栃木県芳賀郡茂木町に鎮座する八雲神社。町内中心部にあり、ふれあいマラソンではこのお宮の前を駆け抜ける。ご祭神は素戔嗚尊。
神社由緒略記によれば「素戔嗚尊」は天地の始め、山川を治め草木をもたらし、すべての元凶である八岐大蛇を退治したという。創建は後鳥羽院の御代建久三年(1192)この地の前身である藤縄村、槻木村の総鎮守として祀られる。後の領主細川家によって本殿拝殿鳥居などが寄進され現在の地に遷宮となる。
神社創始の伝承として次のものが伝わっている。
昔藤縄村に清兵衛なる百姓がいた。川岸で肥桶を洗っていると何やら流れてくるものがある。清兵衛は柄杓で手繰り寄せると何とも神々しく感じられる。大切に拾い上げ川岸の丘に大切にお祀りすると、不思議なことに当時流行っていた疫病が治まり、作物の害虫もなく豊作に恵まれた。それ以来その祠を大切にお祀りするようになった。
これが八雲神社の起源とされている。現在も逆川のほとりには「古天王さん」と呼ばれる祠がありその後ろの丘は「古天王山」と呼ばれている。
こうした川から神様や神輿が流れてきたという逸話や伝承は非常に多い。 高鳥邦仁先生の『古利根川奇譚』には利根川流域のそうした多くの逸話や伝承が紹介されている。流れてくるのが神輿であったり、社殿であったり、観音様であったり。
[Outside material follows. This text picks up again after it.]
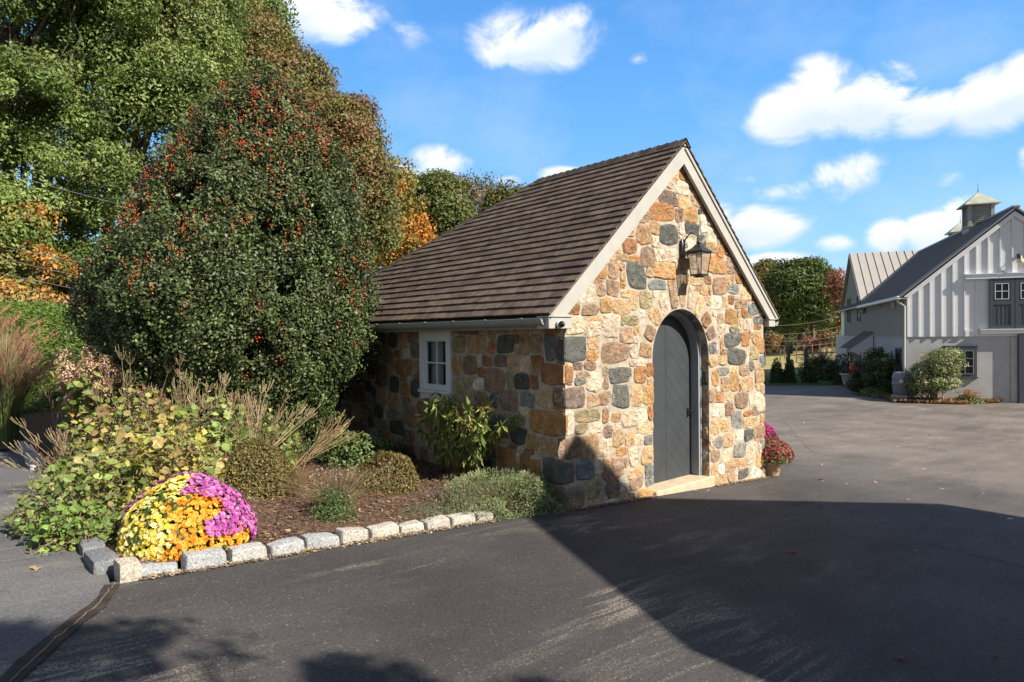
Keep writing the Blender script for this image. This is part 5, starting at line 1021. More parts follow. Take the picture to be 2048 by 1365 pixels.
top = np.clip((P[:, 2] - 3.6) / 2.4, 0, 1)[:, None]; cols = pal([(.046, .066, .019), (.068, .09, .026), (.030, .045, .013), (.12, .145, .055)], n, None, .3) * (1 - top * .0) + top * np.array([.055, .018, .006]) * (rg.uniform(size=(n, 1)) < .6)
leaves(mb, P, N_, .044 * rg.uniform(.6, 1.35, n), cols, OV, jitter=.75, fold=.35)
m2 = 60000; z2 = rg.uniform(.4, 5.5, m2); a2 = rg.uniform(0, 6.283, m2); r2 = np.interp(z2, HZ, HR) * rg.uniform(.55, .86, m2); I = np.stack([HC[0] + .50 * np.clip((z2 - 2.2) / 3.1, 0, 1) * .755 + np.cos(a2) * r2, HC[1] - .50 * np.clip((z2 - 2.2) / 3.1, 0, 1) * .656 + np.sin(a2) * r2, z2], 1); ok = (I[:, 0] < -.42) | (z2 > 2.3 + (I[:, 0] + .31) * SL)
leaves(mb, I[ok], rg.normal(size=(ok.sum(), 3)), .085 * rg.uniform(.6, 1.3, ok.sum()), pal([(.04, .07, .02), (.06, .09, .03)], ok.sum()), OV)
kk = rg.choice(n, 420); tuft = P[kk] + N_[kk] * rg.uniform(.0, .22, (420, 1)); m_ = 42; ii = np.repeat(np.arange(420), m_); oo = sph(len(ii)); TP = tuft[ii] + oo * rg.uniform(.03, .15, (len(ii), 1)) + N_[kk][ii] * .04; ok = (TP[:, 0] < -.05) | (TP[:, 2] > 2.25 + (TP[:, 0] + .31) * SL)
leaves(mb, TP[ok], unit(oo[ok] + N_[kk][ii][ok] * .6), .046 * rg.uniform(.6, 1.3, ok.sum()), pal([(.06, .10, .025), (.09, .135, .035), (.13, .17, .06)], ok.sum(), None, .3), OV, jitter=.6); mb.build('crown', M_holly, holly)
mb = MB(); core = []
for k in range(16): # dark twiggy interior
    for q in range(14):
        zz = .4 + k * .32; a = rg.uniform(0, 6.28); r1 = holly_r(zz) * .93; limb(mb, (HC[0] + .05 * math.cos(a), HC[1] + .05 * math.sin(a), max(.3, zz - .7 * rg.uniform(.2, 1))), (HC[0] + r1 * math.cos(a) if HC[0] + r1 * math.cos(a) < -.1 else -.12, HC[1] + r1 * math.sin(a), zz), .018, .004, 6, .3, 4)
limb(mb, (HC[0], HC[1], -.1), (HC[0] + .25, HC[1] - .22, 5.4), .13, .02, 9, .04, 9); mb.build('trunk', M_bark, holly, smooth=True)
mb = MB(); idx = rg.choice(n, 15000); w_ = np.clip((P[idx][:, 2] - .8) / 3.9, .10, 1) ** 1.5; idx = idx[(fbm(P[idx], 3.0, 3, 8) > .0) & (rg.uniform(size=15000) < w_ * .40)]; OC = np.array([(1, 0, 0), (-1, 0, 0), (0, 1, 0), (0, -1, 0), (0, 0, 1), (0, 0, -1)], float); OF = np.array([(0, 2, 4), (2, 1, 4), (1, 3, 4), (3, 0, 4), (2, 0, 5), (1, 2, 5), (3, 1, 5), (0, 3, 5)])
for i in idx:
    m_ = rg.integers(3, 9); g = P[i] + N_[i] * .05 + rg.normal(size=(m_, 3)) * [.020, .020, .05]
    for q in g: mb.add(q + OC * .0105, OF, np.array([(.62, .06, .025), (.55, .035, .015), (.62, .15, .03)][rg.integers(3)]))
mb.build('berries', pbr('berry', rough=.3, spec=.5, attr=True), holly, smooth=True)
# --- background trees --------------------------------------------
def LB(u, v, d, ru, rv, rd=None): s = d / FPX; return (at(u, v, d), np.array([ru * s, (rd or ru) * s, rv * s]))
def gb(u, d): p = at(u, 690, d); return (p[0], p[1], float(T(p[0], p[1])) - .1)
OAK = [(.15, .205, .05), (.20, .255, .075), (.11, .16, .04), (.24, .28, .10)]
OLV = [(.17, .17, .055), (.21, .19, .06), (.14, .155, .045), (.22, .15, .06), (.25, .15, .06)]
ORG = [(.50, .22, .035), (.42, .17, .03), (.36, .24, .05), (.24, .20, .05)]
tree('maple_tree', 'towering green tree filling the upper left corner with sky gaps below its limbs', gb(-30, 21), [LB(20, 60, 21, 150, 120), LB(190, 20, 21, 140, 130), LB(60, 230, 20, 130, 90), LB(-60, 320, 20, 110, 110), LB(170, 330, 20.5, 80, 45), LB(40, 430, 20, 120, 50), LB(-60, -120, 21, 260, 130)], 270, .80, 480, .125, OAK, tr=.30, limbs=26, gap=.04, group='tall trees on the bank behind the shed')
tree('maple_tree', 'second tall green tree just left of the holly crown', gb(160, 23), [LB(330, 90, 23, 130, 140), LB(400, 190, 22, 80, 90), LB(300, 240, 22, 90, 90), LB(230, 150, 22, 90, 120), LB(380, 20, 23, 110, 80), LB(215, 440, 22, 70, 60), LB(150, 520, 22, 60, 40)], 250, .80, 480, .125, OAK, tr=.28, limbs=26, gap=.03, group='tall trees on the bank behind the shed')
tree('oak_tree', 'dark green tree with an orange-tinted top rising behind the others', gb(420, 29), [LB(500, 45, 29, 70, 70), LB(420, 20, 29, 90, 70), LB(545, 95, 29, 40, 45), LB(480, 130, 29, 80, 80), LB(380, -40, 29, 120, 60)], 180, .95, 420, .155, OAK + [(.40, .19, .04)], [4, 4, 4, 3, .6], tr=.28, limbs=16, group='tall trees on the bank behind the shed')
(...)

利根川に限らず日本全国様々な土地、河川でそうした話は残っているのだろう。ここ下野国芳賀郡においては逆川になる。いずれにしても流れ着いた場所では拾い上げて祀ったり、或は恐れをなして流れに戻すもまた戻ってくるなど、神威を感じて祀られることが多かった。古来より川の流れは多くの恵みと共に時として大雨による被害をもたらした。
昭和61年の台風10号によって茂木町は浸水しライフラインの多くが泊まるなど壊滅的な被害をこうむっている。その当時のことを伝える石碑が逆川のほとりに建っている。また町の所々には当時の水位を伝える印が残されている。
昭和19年(1944)には初代領主細川興元公を祀る大光神社を合祀している。細川家は江戸期に入りここ茂木に1万石を与えられ領主として入っている。茂木氏,須田美濃守、と三家領主が入れ替わっている。細川家はその後260年この地を治めている。
初代細川興元は、戦国武将細川忠興の弟に当たる。兄と共に信長、秀吉に仕え小田原征伐にも加わっている。兄細川忠興の妻はキリシタンであったガラシャであることは有名だ。大河ドラマ『真田丸』でも描かれていた。弟興元には嫡子がなかったため、忠興の次男興秋を養子としている。この時すでに興秋がキリシタンの洗礼を受けていたことを興元は知らなかったとされる。しかしこれをきっかけに興元自身も洗礼を受けキリシタンになっている。
秀吉没後は家康に仕えるも兄忠興と不仲になり黒田長政に頼んで出奔してしまう。慶長十五年(1610)家康の仲介で兄と和解し、芳賀郡茂木町に一万石を与えられ大名となる。一説には二代将軍秀忠は10万石の領地を与えようとしたが、兄忠興の反対で1万石に抑えられたともいわれている。その後大阪の陣にも参戦し戦功をあげ常陸筑波、谷田部を加増され拠点を谷田部に遷したうえ、秀忠の御加衆にも取り上げられている。
拝殿には神嘗祭に奉納する初穂の稲穂がかけられている。低い山間に広がる田畑は棚田を思わせる広がりで、多くの田んぼで稲刈りも済んでいた。